F answer in case anyone is wondering
:O
How did you came up with this solution?
Can you please give some hints.
Express what you're looking for with bunch of summation notations, then find out whether mathematica can reduce it for you like this. ( In[41] is the desired answer )
I reduced $$$F$$$ to finding $$$\displaystyle\sum_{i=0}^{\left\lceil \frac{n}{2}\right\rceil -3}\binom{i+4}{4}\binom{n+5-2i}{10}$$$. Any ideas on how to simplify this to run in $$$O(1)$$$?
Can anyone help me, please? Getting Runtime Error in Problem D. Here is my code: https://atcoder.jp/contests/aising2020/submissions/15178586 Thanks for your time.
You are trying to create an integer from 200k bits... that does not work. But is not nessecary, too. You can put the string into the constructor of bitset.
I assume the error comes from the fact that you do %bitset.count() later, which is sometimes 0, hence you get a division by 0.

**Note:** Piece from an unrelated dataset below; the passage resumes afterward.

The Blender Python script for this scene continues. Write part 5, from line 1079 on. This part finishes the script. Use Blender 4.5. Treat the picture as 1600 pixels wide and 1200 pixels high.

However, if you fix this the code will still most likely TLE. The idea is to find a faster implementation than brute force. more explanation
Could someone help me with my WA code on problem D. I use the same idea as many people here but get WA on 4 test cases. I cannot find out the mistake. Thanks in advance. My submission
Hi there, I am new at Atcoder can anyone help me where can I find tutorial in English.
Usually it will be translated into English soon. You can see the line 'Under construction' at the end of the editorial.
You can see video tutorials at the end of my screencast.
When will the English Editorial be published?
If anyone is having difficulty with D , Here is a detail explanation(not a video tutorial) of D Here
Will there be an AB(G?)C this Sunday?